LETTER: Protect our Streams, Rivers, and the Bay, Provide a Buffer!


Letter To The Editor

Residents of St. Mary’s County may not fully realize what is going on in their own backyard. It is an issue that is very important to life here in the county and all throughout Maryland. What is it that is so important? The answer is simple: the Chesapeake Bay.

The Chesapeake is wondrous in all the beauty and services it provides to Maryland residents. The Bay provides recreational water activities such as boating, fishing, and going to the beach. It also supports local fisheries, houses the tasty Maryland blue crabs, and provides a spot for the Patuxent Naval Air Base here in St. Mary’s County. The Chesapeake, including all of the rivers that feed it, is vital to life in our area.

One key thing that helps protect the Bay is a “buffer zone”—a term used to describe the vegetative land along the water’s edge.
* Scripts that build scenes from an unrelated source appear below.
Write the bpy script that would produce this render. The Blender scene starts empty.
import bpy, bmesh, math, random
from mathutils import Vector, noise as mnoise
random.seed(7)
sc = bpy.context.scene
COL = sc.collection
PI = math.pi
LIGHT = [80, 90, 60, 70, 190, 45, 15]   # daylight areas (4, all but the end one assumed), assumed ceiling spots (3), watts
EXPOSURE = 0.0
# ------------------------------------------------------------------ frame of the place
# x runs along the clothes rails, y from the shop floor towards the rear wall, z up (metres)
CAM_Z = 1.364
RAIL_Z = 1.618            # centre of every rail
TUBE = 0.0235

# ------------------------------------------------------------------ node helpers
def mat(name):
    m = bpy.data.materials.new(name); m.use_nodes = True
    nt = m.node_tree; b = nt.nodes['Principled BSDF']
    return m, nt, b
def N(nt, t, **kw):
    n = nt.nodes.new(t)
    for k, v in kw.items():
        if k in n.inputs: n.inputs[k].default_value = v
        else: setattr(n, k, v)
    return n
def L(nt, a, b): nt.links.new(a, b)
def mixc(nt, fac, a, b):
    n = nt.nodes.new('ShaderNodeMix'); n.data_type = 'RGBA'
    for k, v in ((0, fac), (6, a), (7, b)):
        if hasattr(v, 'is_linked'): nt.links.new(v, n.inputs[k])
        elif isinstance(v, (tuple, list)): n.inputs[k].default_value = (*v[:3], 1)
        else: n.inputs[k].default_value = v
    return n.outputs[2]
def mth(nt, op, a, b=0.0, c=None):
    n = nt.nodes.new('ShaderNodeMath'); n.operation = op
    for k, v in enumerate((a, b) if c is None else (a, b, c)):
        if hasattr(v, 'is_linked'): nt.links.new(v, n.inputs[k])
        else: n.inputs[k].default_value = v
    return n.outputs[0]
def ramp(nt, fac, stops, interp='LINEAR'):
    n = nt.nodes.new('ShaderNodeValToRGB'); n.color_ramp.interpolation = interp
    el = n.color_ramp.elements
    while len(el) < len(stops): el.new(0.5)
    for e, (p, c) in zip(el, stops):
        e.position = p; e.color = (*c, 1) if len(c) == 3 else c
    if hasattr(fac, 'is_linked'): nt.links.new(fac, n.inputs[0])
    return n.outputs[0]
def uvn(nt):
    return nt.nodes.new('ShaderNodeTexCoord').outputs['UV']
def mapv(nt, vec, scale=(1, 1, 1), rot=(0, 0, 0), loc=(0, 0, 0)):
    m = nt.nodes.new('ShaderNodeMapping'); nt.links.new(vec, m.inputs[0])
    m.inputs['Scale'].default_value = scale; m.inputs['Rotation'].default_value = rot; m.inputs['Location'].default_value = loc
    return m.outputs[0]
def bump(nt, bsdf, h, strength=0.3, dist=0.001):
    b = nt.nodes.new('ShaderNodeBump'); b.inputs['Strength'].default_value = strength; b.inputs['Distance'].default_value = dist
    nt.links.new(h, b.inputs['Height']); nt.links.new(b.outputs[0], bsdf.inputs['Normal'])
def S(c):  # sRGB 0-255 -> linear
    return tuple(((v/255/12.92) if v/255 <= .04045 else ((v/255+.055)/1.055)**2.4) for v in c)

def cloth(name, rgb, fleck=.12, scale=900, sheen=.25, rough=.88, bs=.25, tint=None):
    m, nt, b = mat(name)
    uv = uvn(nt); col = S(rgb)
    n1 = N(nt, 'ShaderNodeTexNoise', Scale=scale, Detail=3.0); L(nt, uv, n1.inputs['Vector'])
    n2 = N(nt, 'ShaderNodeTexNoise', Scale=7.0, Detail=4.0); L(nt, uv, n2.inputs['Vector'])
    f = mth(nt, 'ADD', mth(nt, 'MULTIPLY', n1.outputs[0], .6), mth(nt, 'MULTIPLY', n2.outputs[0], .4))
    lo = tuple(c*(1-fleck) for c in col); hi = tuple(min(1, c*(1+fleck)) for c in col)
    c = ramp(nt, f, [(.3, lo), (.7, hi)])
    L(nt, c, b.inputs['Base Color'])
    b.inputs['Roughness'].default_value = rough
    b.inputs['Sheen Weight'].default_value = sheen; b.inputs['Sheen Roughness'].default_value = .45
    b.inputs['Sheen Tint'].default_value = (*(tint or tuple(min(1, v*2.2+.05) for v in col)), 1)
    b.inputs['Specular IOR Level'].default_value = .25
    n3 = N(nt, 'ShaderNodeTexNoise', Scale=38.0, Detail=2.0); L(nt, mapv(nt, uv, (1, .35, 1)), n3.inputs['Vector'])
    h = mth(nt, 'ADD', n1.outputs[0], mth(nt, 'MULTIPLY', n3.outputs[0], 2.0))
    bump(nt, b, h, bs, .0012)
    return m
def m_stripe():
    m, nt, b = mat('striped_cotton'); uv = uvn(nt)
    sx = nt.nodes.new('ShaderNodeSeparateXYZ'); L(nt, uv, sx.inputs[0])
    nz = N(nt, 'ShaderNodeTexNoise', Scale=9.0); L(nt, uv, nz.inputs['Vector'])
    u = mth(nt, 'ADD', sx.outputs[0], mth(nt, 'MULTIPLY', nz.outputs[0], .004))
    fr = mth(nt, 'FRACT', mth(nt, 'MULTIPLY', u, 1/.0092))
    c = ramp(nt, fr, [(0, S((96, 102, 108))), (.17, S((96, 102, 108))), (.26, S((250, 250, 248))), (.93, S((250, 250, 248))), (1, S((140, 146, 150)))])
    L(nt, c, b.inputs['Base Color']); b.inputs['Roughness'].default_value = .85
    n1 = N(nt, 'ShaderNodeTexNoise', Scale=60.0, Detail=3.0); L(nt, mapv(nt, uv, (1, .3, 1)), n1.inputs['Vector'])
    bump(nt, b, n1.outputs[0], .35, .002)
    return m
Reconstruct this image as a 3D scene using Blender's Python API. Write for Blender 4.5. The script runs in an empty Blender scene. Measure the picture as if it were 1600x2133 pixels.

Protection of this area of land is extremely important to the health of the water lying below it, whether it is as big as the Patuxent River or as small as a trickling stream in the middle of the woods. Buffer zones provide the ecological service of filtering water runoff. Without this filter, fertilizers, pesticides, and nutrient pollutants can run off into the river or steam, causing harm to aquatic life.

Vegetation such as trees, bushes, shrubs and any other plant life are what make up the “buffer zone.” Plants serve by filtering water and holding soil in place. In the absence of vegetation along the edge of the water, mass amounts of erosion will occur. This erosion, or the washing of soil sediments into the water, harms water quality and chokes aquatic life and causes the shoreline to recede. In Maryland, the buffer zone is more commonly referred to as the “critical area.” This is a very appropriate name considering how crucial healthy vegetation of this shoreline area is to the overall health of the water.

This critical issue has been monitored closely by environmental programs resulting in the enactment of the “Critical Area Act.” But, this legislation can only do so much. The Critical Area Act closely scrutinizes major building projects close to the water’s edge, but there are already thousands of homes on waterfront property throughout the Chesapeake watershed. It is the responsibility of those private property owners to preserve these critical area buffer zones by not clearing any vegetation along rivers or streams. It is our responsibility to protect the water that supplies us with the needs of our communities.